Modern person designates anything older than 12 months as waste to be disposed of. Living, as we are, in a world of change that advances in geometric progression, there is an expectation of constant product improvement (“you don’t have the latest i-phone??”) rendering last year’s model as ‘miltary surplus’. Technologically this may be true. New things are indeed constantly replacing old things.
But progress with ‘things’ is a very different proposition than progress with humanity. Discovering and inventing new technologies doesn’t at all indicate human progress. Just look at how new technologies are harnessed for harm, even for calculated destruction. Inventing new ‘things’ is not of itself progressive.

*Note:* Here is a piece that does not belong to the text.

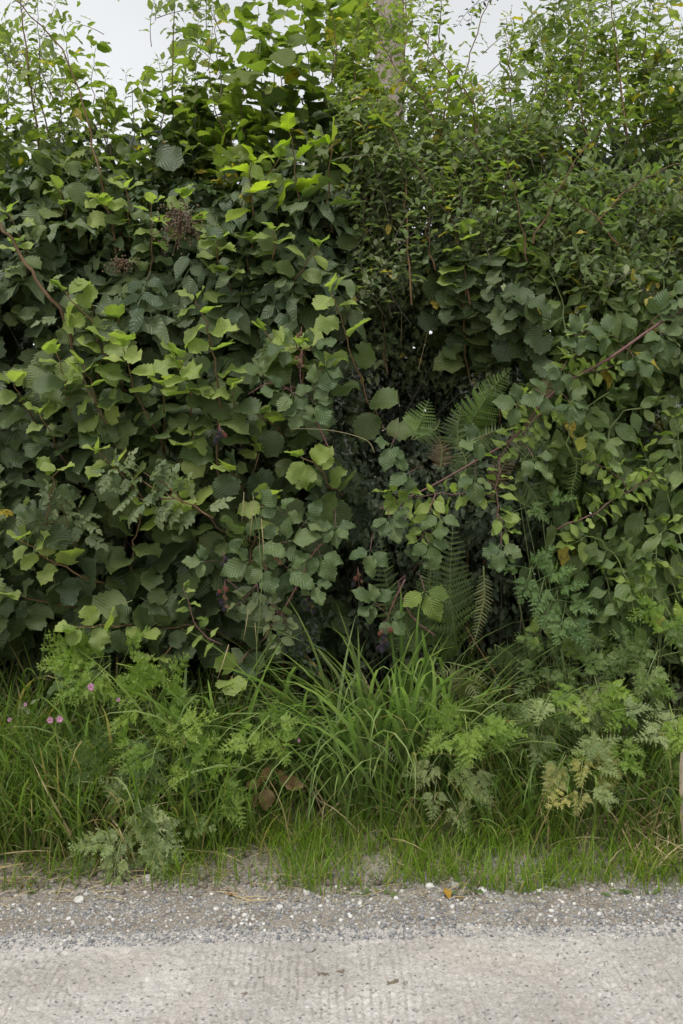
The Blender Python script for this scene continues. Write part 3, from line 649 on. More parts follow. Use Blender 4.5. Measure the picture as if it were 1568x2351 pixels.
wild(h1, 9, (0, 400, 640, 1330), **{**HZ, 'mat': 'hazel_pale', 'spacing': .06}, yfrac=.3)
h1.finish(90)

# 2 hazel left of the dark hollow
h2 = Shrub('hazel_shrub', 'hazel bush left of the dark hollow with a tall pale-leaved shoot up its middle', 'hazel bush', gb(560, 4.15), 'hazel bushes in the hedge')
h2.stems([(520, 500, 620, 4.1, 3.95), (600, 560, 540, 4.2, 4.0), (640, 690, 560, 4.15, 4.0), (580, 640, 470, 4.2, 4.1)])
h2.shoot([(496, 1130), (500, 1000), (502, 900), (488, 800), (470, 735), (450, 690)], [3.66, 3.60, 3.54, 3.50, 3.48, 3.47], **{**HZ, 'mat': 'hazel_pale', 'r': (.0055, .002)}, yfrac=.42)
h2.shoot([(440, 1000), (438, 940), (432, 870), (408, 822)], [3.70, 3.6, 3.52, 3.48], **{**HZ, 'mat': 'hazel_pale'}, yfrac=.5)
h2.shoot([(880, 985), (873, 968), (833, 888), (803, 803), (783, 738), (760, 672)], [3.85, 3.80, 3.70, 3.62, 3.58, 3.55], **{**HZ, 'mat': 'hazel_pale', 'spacing': .075}, yfrac=.35, start=.05)
h2.shoot([(790, 1140), (760, 1120), (735, 1075), (690, 1050)], [3.75, 3.65, 3.58, 3.52], **{**HZ, 'mat': 'hazel_pale'}, yfrac=.5)
h2.shoot([(650, 1010), (630, 975), (590, 950)], [3.75, 3.65, 3.58], **HZ, yfrac=.4)
h2.shoot([(570, 780), (575, 690), (570, 600), (580, 560)], [3.9, 3.82, 3.75, 3.72], **HZ, yfrac=.1)
h2.shoot([(700, 960), (690, 880), (700, 820), (680, 790)], [3.85, 3.74, 3.66, 3.6], **HZ, yfrac=.25)
h2.shoot([(560, 1130), (540, 1090), (525, 1080)], [3.7, 3.6, 3.55], **{**HZ, 'size': .115}, yfrac=.0)
h2.shoot([(620, 1330), (520, 1230), (470, 1180), (420, 1150)], [3.85, 3.7, 3.62, 3.56], **{**HZ, 'mat': 'hazel_pale'}, yfrac=.2)
h2.shoot([(560, 1480), (470, 1440), (400, 1440), (330, 1450)], [3.9, 3.76, 3.68, 3.62], **HZ, yfrac=.0)
h2.shoot([(650, 1400), (610, 1460), (560, 1510), (530, 1560)], [3.8, 3.66, 3.58, 3.54], **HZ, yfrac=.1)
h2.shoot([(430, 1420), (400, 1480), (350, 1510)], [3.8, 3.68, 3.6], **HZ, yfrac=.0)
h2.scatter(1700, (400, 820, 500, 1480), 'hazel', 'hazel', .115, depth=.20, clump=.75, off=.05)
h2.scatter(150, (420, 780, 640, 1360), 'hazel', 'hazel_pale', .096, depth=.06, off=-.04, clump=.8)
wild(h2, 5, (420, 800, 400, 640), **{**HZ, 'mat': 'hazel_pale', 'size': .09, 'spacing': .055}, yfrac=.5)
wild(h2, 6, (430, 740, 620, 1250), **{**HZ, 'mat': 'hazel_pale', 'spacing': .06}, yfrac=.3)
h2.finish(100)

# 3 tall yellow-green hazel against the sky
h3 = Shrub('hazel_shrub', 'tall thin hazel with yellow-green leaves against the sky left of the pole', 'hazel bush', gb(600, 4.5), 'hazel bushes in the hedge')
h3.stems([(420, 404, -60, 4.4, 4.2), (520, 470, 200, 4.5, 4.2), (560, 600, 180, 4.6, 4.3), (640, 630, 160, 4.5, 4.2), (700, 720, 120, 4.6, 4.3), (610, 530, 300, 4.4, 4.1)], (.010, .0022))
HL = dict(kind='hazel', size=.118, spacing=.075, smat='stem', r=(.004, .0018), flat=.8)
h3.shoot([(580, 500), (580, 470), (577, 420), (578, 375)], [3.72, 3.70, 3.68, 3.66], mat='hazel_pale', young='hazel_lime', yfrac=.9, **HL)
h3.shoot([(690, 490), (683, 425), (678, 360), (665, 305)], [3.72, 3.70, 3.66, 3.64], mat='hazel_pale', young='hazel_lime', yfrac=.8, **HL)
h3.shoot([(752, 500), (755, 440), (757, 380), (760, 330)], [3.72, 3.70, 3.66, 3.64], mat='hazel_pale', young='hazel_lime', yfrac=.75, **HL)
for x, yb, yt, d in ((476, 330, 60, 4.1), (588, 260, 15, 4.2), (637, 300, 40, 4.15), (540, 330, 190, 4.1), (705, 260, -20, 4.2), (430, 340, 170, 4.15), (160, 300, 60, 4.15), (212, 330, 110, 4.1), (330, 330, 190, 4.15), (265, 380, 220, 4.1), (770, 250, 20, 4.2), (840, 200, 10, 4.2)):
    h3.shoot([(x+rng.normal(0, 22), yb), (x+rng.normal(0, 6), (yb+yt)/2), (x+rng.normal(0, 14), yt)], d, mat='hazel_top', young='hazel_top', yfrac=.9, **{**HL, 'size': .092, 'spacing': .06, 'r': (.003, .001)})
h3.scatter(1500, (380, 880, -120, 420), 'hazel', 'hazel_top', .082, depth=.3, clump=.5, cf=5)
h3.scatter(450, (330, 880, 180, 560), 'hazel', 'hazel', .09, depth=.25, clump=.4)
h3.scatter(260, (60, 820, 330, 600), 'hazel', 'hazel_pale', .085, depth=.10, off=-.05, clump=.7)
h3.finish(150)

# 4 elder behind the hazel, with berry clusters
e1 = Shrub('elder_shrub', 'elder bush with hanging clusters of small dark red berries in the upper left', 'elder bush', gb(420, 4.4))
e1.stems([(430, 420, 420, 4.4, 4.1), (330, 300, 480, 4.5, 4.2), (500, 560, 430, 4.5, 4.2)], (.012, .005), 'greystem')
e1.scatter(620, (230, 800, 380, 700), 'elder', 'elder', .19, depth=.22, clump=.45)
e1.scatter(260, (-150, 300, 350, 650), 'elder', 'elder', .19, depth=.3, clump=.45)
def berry_cluster(px, py, d, n, w, h):
    c = at(px, py, d); L = []
    for k in range(n):
        q = A([rng.normal(0, w*.42), rng.normal(-.02, .025), rng.normal(0, h*.42)]); L.append((icoV*rng.uniform(.0034, .0050)+c+q, icoT))
        if k % 5 == 0: L.append(tube(curve([c+A([0, .03, h*.8]), c+q*.5+A([0, .02, .02]), c+q], 4), .0011, 3))
    V, T = join(L); tag(put('berry_cluster', mesh('berry_cluster', V-e1.base, T, M['elderberry']), e1.t), kind='stuff')
berry_cluster(412, 520, 3.52, 260, .085, .085); berry_cluster(280, 612, 3.60, 90, .07, .035); berry_cluster(762, 522, 3.8, 40, .04, .04)
for px, py, ta in ((440, 480, -.4), (405, 490, .2), (470, 520, .7), (430, 590, -.3)):
    e1.leaf('ovate', at(px, py, 3.63), (ta, -.3, -.5), (0, -.7, .7), .10, 'elder')
e1.finish(90)

# 5 rose and willow against the sky, top left
r1 = Shrub('dog_rose', 'tall dog rose with an arching brown cane and small leaves at the top left', 'rose bush', gb(250, 4.0))
r1.shoot([(265, 900), (275, 640), (260, 530), (235, 415), (215, 330), (190, 240), (160, 155), (110, 75), (35, 5), (-40, -60)], [3.95, 3.85, 3.8, 3.8, 3.8, 3.8, 3.8, 3.8, 3.8, 3.8], 'rose', 'black_top', .085, .06, (.0062, .0020), 'canemat', start=.35, flat=.6, name='cane')
r1.shoot([(140, 700), (95, 400), (75, 230), (60, 130), (48, 20), (40, -50)], [4.2, 4.1, 4.05, 4.0, 4.0, 4.0], 'small', 'black_top', .05, .026, (.006, .002), 'canemat', start=.25, flat=.5, name='cane')
r1.shoot([(200, 1000), (160, 765), (100, 665), (30, 560), (-30, 480)], [3.85, 3.62, 3.56, 3.55, 3.55], 'rose', 'rose', .10, .16, (.0075, .0055), 'canemat', start=.5, name='cane')
r1.shoot([(120, 330), (70, 190), (0, 110)], [4.1, 4.1, 4.1], 'small', 'black_top', .05, .03, (.004, .0015), 'canemat', flat=.5, name='cane')
for x, yb, yt in ((15, 300, 60), (130, 250, 10), (245, 360, 180), (300, 380, 170), (95, 200, 0), (370, 300, 140), (345, 420, 260), (450, 300, 20), (510, 250, -20)):
    r1.shoot([(x, yb), (x+rng.normal(0, 10), (yb+yt)/2), (x+rng.normal(0, 18), yt)], 4.1, 'small', 'black_top', .047, .026, (.003, .001), 'greystem', flat=.5, name='twig')
r1.twigs(460, (-280, 500, -140, 480), 'black', 'black_top', .055, spacing=.022, off=.0, depth=.3)
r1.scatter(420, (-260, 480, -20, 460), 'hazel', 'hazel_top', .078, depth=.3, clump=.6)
r1.scatter(420, (-260, 400, 60, 480), 'ovate', 'black_top', .078, depth=.3, clump=.5)
r1.scatter(1300, (-280, 480, -60, 560), 'small', 'black_top', .050, depth=.35, clump=.6, cf=6)
r1.scatter(1500, (-200, 480, 250, 620), 'small', 'elder', .065, depth=.35, clump=.5, cf=6)
r1.finish(60)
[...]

It is simply an inevitable product of human curiosity – a child playing with building blocks, ours being sub-atomic and energetic blocks of sublime power played with by ’21st century child’. Rather, progress is to be measured by how we use the new ‘things’, not the ‘things’ themselves.

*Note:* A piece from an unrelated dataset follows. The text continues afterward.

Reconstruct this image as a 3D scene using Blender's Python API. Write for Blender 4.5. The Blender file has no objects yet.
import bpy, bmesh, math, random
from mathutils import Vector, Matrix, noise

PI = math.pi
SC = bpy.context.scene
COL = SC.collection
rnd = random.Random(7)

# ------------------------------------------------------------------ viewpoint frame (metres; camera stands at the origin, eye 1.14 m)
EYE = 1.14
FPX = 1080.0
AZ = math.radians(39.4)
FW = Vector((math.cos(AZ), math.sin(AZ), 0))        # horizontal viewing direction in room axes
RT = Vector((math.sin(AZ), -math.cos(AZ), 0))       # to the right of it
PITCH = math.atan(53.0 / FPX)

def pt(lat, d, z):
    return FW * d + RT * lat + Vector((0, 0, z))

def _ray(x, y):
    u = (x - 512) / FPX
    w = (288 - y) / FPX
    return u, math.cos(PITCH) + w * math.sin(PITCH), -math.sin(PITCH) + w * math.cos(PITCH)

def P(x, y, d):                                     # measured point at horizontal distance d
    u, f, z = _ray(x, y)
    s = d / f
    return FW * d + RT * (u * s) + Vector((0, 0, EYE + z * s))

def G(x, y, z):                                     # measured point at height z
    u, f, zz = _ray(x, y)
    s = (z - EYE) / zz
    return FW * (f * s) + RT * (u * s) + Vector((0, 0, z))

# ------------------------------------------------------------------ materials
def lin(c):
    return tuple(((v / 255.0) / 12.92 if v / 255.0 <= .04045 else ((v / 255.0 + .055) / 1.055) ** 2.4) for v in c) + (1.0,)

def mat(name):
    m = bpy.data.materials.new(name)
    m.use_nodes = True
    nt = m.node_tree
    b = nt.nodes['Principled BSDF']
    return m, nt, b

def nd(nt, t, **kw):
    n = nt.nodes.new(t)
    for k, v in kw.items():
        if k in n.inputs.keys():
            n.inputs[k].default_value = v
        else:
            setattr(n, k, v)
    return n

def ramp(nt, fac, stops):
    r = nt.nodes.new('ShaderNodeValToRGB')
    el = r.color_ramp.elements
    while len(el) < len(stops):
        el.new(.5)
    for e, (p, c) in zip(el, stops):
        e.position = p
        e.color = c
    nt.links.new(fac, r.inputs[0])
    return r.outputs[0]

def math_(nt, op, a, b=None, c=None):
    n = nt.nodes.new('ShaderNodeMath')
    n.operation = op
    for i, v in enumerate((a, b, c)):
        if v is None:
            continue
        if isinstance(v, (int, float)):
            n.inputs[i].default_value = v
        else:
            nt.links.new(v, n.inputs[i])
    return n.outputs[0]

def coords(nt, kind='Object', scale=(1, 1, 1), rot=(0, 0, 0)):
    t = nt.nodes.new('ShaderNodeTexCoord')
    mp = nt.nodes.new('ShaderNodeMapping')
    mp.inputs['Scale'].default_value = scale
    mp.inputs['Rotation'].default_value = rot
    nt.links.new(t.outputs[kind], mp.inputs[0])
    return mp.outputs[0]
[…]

Ever since Cain murdered Abel wiping out a quarter of the world’s population, humanity has been seeking (successfully) to surpass Cain’s clumsy methodology and has evolved weapons of mass destruction and even more subtle economic weapons of human exploitation.

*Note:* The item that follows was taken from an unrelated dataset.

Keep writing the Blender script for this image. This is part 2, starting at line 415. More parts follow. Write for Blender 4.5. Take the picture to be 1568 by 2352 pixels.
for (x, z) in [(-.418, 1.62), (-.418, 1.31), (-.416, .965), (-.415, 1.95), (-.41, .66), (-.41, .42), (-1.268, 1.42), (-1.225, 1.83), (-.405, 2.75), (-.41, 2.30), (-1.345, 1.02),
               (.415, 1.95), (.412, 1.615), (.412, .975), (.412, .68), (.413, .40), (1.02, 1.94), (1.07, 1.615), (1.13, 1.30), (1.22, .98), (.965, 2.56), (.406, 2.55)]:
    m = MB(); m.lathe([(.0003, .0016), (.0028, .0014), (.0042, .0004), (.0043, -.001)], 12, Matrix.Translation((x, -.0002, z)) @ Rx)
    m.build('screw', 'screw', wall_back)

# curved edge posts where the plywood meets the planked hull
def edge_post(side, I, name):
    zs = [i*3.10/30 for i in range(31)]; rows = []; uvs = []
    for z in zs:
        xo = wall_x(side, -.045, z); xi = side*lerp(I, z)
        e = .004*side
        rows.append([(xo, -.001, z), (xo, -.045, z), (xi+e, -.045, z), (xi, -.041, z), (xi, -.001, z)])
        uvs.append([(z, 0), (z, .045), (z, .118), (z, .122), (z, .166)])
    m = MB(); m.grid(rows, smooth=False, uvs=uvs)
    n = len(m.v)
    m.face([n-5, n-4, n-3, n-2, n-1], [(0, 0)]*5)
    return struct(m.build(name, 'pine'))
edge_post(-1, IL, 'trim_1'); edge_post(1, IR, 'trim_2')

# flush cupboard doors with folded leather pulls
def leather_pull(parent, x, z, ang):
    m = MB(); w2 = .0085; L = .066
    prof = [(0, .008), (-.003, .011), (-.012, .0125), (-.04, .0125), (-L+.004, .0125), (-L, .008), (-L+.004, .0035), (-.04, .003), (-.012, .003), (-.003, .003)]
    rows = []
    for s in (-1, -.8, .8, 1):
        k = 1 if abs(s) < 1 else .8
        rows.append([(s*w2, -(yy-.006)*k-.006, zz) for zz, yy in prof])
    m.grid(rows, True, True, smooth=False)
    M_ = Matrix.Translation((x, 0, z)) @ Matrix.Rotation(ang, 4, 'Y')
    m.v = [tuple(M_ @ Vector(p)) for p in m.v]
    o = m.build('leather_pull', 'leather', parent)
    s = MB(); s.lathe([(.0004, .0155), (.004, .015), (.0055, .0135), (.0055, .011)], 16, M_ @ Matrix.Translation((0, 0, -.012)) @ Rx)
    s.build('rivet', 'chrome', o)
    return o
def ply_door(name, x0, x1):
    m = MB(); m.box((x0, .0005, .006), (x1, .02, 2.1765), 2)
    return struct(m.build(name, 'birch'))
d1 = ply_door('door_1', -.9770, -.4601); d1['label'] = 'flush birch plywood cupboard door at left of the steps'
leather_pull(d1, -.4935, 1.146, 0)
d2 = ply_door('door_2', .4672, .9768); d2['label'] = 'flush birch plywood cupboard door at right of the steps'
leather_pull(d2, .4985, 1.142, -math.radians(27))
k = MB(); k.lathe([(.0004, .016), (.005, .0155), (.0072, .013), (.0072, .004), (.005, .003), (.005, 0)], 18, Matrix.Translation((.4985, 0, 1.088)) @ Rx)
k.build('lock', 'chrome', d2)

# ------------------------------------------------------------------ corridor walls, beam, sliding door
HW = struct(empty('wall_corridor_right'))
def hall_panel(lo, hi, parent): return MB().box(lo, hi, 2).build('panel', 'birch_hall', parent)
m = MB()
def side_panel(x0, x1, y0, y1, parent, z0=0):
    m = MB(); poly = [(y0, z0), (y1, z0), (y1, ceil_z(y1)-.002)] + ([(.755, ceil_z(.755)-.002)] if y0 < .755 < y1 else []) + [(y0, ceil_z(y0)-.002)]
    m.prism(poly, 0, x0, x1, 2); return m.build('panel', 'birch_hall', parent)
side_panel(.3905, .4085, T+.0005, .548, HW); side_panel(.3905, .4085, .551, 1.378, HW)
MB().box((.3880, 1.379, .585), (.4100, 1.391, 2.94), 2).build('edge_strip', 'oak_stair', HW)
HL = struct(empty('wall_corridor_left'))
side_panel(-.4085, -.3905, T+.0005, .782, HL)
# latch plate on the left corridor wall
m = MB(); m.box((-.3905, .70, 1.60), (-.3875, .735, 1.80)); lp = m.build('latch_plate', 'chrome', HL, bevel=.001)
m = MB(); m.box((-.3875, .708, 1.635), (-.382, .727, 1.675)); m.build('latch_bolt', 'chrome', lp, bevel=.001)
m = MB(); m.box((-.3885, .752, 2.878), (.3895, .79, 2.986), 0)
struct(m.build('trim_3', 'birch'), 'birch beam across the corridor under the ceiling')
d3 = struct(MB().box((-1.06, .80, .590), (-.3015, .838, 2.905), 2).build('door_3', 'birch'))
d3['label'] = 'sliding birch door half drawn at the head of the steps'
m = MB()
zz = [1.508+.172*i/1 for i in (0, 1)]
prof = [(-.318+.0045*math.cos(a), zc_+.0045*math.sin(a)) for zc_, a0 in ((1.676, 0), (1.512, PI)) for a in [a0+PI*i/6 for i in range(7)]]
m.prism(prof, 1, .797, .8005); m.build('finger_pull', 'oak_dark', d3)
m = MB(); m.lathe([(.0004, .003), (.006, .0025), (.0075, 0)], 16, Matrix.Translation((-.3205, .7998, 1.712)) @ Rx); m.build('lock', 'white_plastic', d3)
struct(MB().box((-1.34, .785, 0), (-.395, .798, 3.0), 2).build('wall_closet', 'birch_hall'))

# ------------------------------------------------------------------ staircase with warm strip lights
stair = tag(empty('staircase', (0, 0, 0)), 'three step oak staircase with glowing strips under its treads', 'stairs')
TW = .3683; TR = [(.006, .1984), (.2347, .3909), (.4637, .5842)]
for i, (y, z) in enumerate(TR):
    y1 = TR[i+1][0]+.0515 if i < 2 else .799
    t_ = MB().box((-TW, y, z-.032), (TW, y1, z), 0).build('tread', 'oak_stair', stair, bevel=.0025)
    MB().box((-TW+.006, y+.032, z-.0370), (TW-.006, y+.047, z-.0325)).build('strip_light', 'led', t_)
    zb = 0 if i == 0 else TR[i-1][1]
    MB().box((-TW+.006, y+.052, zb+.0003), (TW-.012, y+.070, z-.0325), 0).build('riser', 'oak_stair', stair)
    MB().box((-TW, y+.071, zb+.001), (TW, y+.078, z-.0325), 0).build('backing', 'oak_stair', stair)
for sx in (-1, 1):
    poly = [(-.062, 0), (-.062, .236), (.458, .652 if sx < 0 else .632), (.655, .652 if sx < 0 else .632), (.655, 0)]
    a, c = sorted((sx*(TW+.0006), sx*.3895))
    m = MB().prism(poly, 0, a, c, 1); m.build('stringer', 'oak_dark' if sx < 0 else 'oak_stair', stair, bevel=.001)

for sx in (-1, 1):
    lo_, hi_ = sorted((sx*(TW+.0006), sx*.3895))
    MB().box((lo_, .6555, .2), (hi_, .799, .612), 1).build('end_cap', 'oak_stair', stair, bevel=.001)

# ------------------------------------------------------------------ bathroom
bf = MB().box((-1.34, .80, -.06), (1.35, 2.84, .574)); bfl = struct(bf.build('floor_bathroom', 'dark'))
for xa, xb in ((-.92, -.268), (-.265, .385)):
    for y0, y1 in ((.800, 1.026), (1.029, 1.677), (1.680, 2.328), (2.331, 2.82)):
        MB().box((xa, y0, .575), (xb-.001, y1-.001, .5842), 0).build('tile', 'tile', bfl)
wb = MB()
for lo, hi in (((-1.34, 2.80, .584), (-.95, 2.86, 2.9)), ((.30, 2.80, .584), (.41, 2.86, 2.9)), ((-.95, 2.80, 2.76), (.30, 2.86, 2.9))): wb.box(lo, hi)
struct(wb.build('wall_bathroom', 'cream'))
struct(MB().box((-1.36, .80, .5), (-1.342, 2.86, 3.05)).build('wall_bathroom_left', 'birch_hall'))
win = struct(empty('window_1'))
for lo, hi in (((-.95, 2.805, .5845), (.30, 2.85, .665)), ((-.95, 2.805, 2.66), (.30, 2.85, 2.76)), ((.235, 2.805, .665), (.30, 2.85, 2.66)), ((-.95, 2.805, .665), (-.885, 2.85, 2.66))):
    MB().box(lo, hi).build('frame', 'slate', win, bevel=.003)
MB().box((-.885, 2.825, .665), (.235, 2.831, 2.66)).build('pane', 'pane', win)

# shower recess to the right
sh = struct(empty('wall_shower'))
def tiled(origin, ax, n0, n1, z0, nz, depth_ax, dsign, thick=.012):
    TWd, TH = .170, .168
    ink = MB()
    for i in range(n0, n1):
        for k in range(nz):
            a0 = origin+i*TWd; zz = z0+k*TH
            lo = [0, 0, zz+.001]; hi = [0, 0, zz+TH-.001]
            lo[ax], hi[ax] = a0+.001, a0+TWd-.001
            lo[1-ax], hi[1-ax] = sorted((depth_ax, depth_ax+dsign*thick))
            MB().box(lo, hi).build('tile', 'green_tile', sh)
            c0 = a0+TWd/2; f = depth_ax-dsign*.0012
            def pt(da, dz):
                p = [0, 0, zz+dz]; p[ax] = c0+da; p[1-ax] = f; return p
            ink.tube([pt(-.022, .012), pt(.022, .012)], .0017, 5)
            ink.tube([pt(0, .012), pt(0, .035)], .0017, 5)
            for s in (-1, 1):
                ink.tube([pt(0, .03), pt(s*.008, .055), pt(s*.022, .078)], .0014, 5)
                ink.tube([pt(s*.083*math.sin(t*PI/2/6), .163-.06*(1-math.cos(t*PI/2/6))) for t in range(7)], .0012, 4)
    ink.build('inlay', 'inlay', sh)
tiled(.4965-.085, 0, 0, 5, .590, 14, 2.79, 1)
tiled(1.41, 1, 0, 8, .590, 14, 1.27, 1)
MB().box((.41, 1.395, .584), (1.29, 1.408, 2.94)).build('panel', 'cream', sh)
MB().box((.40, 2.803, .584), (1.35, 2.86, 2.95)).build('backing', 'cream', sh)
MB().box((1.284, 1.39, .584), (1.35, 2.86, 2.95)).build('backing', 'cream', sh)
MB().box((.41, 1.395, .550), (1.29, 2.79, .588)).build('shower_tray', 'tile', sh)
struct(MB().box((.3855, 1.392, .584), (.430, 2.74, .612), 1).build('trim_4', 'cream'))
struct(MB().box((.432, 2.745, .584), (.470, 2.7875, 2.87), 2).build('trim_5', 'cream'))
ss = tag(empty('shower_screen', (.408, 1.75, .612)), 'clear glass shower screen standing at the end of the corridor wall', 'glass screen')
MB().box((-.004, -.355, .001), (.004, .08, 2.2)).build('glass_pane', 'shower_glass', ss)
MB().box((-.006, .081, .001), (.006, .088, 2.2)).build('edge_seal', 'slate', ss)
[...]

We would do well to drink from the waters of ancient wisdoms of the Torah and quench the fires of Prometheus that our inventiveness has ignited. The ‘old teachings’ possesses eternal wisdoms, healings, understandings – insights lost in the boast of ‘modernity’.
With Rosh Hashannah’s approach, a new spiritual beacon shines on the horizon. Now is the time to rediscover what the ‘old’ can offer that the new can’t find. Only where there is light can none find that which is lost. Listen and you will hear it in the primordial notes of Ellul’s call of the Shofar.